TASK BRIEF —
From the entries below, extract every line that includes the word "high".

## START

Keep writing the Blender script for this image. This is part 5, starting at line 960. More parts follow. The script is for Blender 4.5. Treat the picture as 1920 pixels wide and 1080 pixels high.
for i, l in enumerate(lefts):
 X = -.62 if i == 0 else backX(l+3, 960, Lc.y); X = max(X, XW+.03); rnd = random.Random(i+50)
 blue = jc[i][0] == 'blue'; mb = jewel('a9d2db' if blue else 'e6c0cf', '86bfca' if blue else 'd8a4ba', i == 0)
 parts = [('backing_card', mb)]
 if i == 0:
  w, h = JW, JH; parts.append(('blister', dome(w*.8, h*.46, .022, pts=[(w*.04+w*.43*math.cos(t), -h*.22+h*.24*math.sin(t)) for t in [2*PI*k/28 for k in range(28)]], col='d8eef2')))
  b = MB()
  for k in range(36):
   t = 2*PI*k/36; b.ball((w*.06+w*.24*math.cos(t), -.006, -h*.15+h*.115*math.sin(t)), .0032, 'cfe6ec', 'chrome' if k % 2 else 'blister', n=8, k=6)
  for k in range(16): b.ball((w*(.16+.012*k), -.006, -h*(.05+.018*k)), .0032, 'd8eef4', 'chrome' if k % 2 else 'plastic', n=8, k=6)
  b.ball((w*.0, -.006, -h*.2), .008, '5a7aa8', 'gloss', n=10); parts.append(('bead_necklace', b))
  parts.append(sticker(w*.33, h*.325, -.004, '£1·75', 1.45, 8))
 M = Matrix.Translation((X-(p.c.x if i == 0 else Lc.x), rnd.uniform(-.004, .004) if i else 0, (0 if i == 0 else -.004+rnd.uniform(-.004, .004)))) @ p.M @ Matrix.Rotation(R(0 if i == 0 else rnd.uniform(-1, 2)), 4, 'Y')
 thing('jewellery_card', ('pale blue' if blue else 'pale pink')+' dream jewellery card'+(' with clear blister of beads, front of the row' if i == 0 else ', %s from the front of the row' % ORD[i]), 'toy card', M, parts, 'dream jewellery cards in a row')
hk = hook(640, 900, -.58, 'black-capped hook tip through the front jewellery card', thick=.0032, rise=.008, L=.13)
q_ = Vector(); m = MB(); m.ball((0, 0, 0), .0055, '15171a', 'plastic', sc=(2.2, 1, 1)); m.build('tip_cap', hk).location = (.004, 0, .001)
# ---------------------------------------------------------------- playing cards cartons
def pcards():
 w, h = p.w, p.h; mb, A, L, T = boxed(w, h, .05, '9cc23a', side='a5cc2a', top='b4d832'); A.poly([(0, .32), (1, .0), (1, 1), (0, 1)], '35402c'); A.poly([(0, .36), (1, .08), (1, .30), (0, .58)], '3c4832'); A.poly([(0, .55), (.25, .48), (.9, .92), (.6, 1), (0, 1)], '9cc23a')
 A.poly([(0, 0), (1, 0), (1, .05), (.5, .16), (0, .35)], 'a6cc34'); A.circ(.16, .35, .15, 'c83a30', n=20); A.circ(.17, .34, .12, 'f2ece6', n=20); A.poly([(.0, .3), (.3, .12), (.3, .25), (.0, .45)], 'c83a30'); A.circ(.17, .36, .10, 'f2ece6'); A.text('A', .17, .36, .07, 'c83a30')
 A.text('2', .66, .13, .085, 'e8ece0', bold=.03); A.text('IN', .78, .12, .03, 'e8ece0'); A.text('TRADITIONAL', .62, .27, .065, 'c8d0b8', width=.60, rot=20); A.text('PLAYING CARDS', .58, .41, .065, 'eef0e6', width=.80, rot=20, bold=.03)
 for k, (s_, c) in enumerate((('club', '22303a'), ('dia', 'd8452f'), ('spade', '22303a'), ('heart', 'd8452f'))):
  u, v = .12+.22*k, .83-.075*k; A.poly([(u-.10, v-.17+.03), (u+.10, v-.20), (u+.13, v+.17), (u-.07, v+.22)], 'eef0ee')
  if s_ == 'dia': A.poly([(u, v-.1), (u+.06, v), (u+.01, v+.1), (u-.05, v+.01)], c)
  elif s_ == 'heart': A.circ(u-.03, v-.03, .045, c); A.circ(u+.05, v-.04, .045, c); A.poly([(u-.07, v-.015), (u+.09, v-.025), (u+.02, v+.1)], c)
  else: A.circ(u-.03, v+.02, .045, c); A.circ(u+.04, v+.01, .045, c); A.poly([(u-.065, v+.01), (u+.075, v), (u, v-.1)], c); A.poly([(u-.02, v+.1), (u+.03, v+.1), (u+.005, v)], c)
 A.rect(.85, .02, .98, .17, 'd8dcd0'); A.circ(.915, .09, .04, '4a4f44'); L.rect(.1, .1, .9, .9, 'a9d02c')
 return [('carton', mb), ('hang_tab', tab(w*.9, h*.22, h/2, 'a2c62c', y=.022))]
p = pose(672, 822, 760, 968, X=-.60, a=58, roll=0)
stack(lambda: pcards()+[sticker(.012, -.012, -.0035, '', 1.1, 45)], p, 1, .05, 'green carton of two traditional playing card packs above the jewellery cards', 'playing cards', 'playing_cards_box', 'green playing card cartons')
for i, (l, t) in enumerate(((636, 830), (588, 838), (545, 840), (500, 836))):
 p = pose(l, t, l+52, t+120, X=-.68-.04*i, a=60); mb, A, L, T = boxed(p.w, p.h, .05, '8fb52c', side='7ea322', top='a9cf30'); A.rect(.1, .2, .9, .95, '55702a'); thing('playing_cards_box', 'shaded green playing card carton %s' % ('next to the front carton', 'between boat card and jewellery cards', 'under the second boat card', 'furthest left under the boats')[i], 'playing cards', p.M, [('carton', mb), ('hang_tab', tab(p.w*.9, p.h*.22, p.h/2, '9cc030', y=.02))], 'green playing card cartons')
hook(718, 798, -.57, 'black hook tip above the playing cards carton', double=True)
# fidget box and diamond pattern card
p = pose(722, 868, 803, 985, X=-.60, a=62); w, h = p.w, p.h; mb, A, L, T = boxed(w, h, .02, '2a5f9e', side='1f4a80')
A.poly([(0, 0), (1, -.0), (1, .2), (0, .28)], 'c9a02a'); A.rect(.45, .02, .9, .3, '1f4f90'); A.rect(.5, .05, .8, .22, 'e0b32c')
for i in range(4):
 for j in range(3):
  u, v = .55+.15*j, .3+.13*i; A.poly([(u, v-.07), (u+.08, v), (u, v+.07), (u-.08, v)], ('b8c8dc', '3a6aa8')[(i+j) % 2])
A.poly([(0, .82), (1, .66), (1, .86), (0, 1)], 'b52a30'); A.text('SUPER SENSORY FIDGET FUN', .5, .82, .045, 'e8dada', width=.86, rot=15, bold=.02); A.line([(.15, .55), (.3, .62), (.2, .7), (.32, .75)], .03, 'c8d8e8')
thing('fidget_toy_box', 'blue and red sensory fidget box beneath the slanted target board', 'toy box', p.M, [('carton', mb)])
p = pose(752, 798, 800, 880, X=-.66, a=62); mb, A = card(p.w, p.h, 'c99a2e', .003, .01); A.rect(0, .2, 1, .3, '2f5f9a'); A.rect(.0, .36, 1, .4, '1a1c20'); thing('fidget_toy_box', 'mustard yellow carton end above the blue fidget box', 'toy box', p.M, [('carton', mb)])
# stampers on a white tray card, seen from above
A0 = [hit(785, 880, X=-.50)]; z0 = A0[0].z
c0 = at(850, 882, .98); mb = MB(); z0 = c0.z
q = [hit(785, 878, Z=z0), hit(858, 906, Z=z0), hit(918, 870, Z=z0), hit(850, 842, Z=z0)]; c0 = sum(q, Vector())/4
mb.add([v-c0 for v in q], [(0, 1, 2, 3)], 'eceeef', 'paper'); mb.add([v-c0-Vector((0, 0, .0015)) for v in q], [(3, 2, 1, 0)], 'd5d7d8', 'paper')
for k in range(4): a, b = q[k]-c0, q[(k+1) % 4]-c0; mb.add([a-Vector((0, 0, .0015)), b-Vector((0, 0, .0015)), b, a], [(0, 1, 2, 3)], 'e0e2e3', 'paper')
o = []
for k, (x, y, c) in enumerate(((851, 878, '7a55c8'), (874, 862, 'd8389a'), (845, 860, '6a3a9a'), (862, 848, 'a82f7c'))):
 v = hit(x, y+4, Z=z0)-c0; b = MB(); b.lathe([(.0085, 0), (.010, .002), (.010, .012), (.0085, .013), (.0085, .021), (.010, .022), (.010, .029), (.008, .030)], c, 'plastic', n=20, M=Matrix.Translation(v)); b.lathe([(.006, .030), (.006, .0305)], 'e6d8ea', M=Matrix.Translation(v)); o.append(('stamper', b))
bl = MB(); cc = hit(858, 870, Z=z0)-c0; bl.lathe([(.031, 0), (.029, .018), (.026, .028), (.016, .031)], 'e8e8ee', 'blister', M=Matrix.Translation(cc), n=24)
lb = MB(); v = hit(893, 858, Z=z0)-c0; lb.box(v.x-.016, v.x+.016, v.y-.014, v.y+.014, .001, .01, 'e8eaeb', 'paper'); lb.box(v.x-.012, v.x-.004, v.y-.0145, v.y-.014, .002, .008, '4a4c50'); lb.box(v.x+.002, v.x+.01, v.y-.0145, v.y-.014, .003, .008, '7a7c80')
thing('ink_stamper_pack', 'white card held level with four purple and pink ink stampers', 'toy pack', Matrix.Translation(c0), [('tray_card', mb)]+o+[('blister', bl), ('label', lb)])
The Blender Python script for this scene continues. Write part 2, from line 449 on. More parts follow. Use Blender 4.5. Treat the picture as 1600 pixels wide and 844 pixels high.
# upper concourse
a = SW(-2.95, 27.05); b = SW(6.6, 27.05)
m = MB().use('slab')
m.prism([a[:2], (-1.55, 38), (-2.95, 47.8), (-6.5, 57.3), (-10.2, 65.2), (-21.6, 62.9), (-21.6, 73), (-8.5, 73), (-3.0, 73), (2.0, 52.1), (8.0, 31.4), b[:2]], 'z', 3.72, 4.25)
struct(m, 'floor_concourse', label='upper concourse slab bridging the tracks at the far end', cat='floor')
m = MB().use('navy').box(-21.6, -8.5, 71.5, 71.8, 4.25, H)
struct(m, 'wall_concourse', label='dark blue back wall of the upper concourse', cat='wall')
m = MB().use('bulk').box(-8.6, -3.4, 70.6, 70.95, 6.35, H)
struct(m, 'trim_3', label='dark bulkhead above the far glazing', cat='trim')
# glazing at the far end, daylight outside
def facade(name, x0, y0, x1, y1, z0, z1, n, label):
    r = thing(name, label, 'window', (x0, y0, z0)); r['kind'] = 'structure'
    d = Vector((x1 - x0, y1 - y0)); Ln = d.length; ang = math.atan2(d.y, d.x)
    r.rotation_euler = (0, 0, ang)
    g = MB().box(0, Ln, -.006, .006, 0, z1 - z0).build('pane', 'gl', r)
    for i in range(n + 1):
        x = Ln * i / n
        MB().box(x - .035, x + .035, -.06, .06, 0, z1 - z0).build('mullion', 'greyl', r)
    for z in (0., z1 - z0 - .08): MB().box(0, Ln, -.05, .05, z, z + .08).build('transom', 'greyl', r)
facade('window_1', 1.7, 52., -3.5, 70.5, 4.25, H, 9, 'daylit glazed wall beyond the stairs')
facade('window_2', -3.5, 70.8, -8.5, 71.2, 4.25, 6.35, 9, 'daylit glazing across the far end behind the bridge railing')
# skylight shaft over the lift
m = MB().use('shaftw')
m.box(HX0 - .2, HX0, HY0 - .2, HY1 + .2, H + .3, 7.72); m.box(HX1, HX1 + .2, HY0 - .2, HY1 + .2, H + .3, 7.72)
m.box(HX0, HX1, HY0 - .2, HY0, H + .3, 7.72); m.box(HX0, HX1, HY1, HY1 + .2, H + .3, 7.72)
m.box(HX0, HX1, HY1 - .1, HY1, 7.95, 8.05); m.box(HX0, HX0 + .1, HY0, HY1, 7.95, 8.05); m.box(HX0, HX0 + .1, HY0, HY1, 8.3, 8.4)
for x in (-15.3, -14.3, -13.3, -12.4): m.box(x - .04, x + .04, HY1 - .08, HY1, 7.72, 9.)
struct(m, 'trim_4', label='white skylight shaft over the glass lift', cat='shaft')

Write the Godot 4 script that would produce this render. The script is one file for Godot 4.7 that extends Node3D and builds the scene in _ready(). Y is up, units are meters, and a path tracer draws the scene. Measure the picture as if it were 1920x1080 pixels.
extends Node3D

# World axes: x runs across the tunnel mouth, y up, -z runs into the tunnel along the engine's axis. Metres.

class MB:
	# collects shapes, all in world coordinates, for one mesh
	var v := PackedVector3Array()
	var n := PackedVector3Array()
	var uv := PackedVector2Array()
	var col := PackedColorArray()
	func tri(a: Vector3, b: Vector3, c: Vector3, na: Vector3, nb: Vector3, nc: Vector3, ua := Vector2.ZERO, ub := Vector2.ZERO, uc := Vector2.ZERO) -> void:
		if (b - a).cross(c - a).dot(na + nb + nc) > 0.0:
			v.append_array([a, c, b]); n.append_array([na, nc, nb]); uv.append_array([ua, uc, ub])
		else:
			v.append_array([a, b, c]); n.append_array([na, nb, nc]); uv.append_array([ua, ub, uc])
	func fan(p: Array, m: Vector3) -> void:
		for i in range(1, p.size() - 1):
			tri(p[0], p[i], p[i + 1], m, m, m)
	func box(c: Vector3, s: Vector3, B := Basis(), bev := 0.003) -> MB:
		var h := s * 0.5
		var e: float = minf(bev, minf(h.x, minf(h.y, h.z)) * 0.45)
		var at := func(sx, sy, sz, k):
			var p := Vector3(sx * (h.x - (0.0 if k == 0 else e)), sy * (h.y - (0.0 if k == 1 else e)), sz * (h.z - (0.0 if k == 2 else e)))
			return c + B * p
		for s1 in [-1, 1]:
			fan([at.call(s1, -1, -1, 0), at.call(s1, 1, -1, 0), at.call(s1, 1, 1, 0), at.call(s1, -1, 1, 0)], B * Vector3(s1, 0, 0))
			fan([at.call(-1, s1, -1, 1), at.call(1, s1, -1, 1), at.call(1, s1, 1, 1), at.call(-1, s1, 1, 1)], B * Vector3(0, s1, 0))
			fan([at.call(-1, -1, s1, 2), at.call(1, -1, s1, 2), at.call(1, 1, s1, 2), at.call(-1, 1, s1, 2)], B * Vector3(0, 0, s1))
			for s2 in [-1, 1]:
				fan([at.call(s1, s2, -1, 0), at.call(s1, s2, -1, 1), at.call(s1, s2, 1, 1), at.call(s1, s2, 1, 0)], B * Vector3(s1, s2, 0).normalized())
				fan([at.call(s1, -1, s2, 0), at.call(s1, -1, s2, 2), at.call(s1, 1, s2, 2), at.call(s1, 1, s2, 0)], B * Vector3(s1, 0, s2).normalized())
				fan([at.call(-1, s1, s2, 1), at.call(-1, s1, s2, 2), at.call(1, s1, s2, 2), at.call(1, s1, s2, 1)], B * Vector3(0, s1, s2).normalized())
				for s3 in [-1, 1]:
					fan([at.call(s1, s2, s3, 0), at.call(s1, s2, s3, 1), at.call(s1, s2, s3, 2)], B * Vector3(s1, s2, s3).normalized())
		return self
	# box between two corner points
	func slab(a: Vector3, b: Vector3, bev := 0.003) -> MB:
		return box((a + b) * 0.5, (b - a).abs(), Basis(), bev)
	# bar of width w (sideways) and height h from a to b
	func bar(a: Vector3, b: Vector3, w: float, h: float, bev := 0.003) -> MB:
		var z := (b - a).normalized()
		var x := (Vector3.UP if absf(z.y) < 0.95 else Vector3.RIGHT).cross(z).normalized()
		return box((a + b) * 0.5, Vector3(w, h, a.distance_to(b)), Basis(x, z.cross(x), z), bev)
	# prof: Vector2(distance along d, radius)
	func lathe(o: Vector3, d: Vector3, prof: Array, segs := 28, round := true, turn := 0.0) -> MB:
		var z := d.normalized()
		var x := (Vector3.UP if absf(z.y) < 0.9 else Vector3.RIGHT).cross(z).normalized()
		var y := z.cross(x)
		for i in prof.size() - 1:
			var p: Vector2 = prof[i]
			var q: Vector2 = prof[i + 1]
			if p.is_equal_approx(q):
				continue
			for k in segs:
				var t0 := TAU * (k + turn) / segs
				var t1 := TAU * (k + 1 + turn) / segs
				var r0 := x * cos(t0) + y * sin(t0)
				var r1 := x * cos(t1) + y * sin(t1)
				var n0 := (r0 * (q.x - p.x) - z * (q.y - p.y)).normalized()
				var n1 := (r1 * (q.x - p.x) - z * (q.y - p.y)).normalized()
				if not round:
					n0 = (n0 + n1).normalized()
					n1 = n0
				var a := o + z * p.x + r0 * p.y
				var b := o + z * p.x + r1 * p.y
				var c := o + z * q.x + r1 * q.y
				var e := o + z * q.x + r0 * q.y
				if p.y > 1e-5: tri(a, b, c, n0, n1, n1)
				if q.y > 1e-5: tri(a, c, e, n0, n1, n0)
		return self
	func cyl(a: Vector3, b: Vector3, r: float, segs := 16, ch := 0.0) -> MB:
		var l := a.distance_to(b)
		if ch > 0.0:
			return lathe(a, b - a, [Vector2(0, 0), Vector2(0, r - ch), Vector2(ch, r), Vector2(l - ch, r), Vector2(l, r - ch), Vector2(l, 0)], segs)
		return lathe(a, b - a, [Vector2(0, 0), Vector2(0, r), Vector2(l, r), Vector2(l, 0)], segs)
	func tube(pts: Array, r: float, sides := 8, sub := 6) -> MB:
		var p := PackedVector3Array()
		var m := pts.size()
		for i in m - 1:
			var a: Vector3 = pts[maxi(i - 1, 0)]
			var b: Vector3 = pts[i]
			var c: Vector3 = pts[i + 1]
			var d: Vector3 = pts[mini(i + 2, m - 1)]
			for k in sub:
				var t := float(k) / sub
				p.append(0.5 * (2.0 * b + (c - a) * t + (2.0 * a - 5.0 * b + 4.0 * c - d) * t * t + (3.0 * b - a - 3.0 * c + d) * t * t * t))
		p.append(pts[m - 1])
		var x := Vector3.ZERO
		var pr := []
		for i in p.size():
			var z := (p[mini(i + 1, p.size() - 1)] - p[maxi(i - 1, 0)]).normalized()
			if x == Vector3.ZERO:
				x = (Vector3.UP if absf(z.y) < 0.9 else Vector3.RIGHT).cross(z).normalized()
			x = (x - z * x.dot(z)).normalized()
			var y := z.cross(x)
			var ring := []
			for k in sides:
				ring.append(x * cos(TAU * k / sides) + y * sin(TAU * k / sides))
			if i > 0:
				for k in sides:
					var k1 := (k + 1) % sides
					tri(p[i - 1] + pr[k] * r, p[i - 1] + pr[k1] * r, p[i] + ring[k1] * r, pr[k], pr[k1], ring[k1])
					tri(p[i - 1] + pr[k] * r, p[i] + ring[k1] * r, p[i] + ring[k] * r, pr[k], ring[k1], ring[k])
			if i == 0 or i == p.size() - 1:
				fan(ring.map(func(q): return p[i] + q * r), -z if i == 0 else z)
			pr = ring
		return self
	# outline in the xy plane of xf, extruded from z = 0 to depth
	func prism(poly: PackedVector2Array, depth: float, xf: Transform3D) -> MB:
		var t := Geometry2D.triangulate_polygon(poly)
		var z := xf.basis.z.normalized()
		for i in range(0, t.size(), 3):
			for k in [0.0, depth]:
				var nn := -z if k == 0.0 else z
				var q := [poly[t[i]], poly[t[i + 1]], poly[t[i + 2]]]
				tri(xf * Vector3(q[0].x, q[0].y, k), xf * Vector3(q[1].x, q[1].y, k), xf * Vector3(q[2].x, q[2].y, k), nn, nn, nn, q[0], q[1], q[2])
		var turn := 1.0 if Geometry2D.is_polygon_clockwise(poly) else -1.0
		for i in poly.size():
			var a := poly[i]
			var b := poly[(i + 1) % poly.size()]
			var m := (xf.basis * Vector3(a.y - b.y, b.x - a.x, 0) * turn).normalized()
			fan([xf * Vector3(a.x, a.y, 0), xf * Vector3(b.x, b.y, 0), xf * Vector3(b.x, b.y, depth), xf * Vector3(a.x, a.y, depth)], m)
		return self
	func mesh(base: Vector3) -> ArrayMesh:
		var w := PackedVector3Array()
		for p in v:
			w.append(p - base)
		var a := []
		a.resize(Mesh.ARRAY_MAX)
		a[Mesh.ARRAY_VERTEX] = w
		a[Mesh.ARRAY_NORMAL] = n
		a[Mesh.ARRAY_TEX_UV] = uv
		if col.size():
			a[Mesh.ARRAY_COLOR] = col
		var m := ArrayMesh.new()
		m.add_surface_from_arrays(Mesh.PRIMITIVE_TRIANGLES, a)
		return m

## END

ANSWER TO THE EXERCISE —
Keep writing the Blender script for this image. This is part 5, starting at line 960. More parts follow. The script is for Blender 4.5. Treat the picture as 1920 pixels wide and 1080 pixels high.
The Blender Python script for this scene continues. Write part 2, from line 449 on. More parts follow. Use Blender 4.5. Treat the picture as 1600 pixels wide and 844 pixels high.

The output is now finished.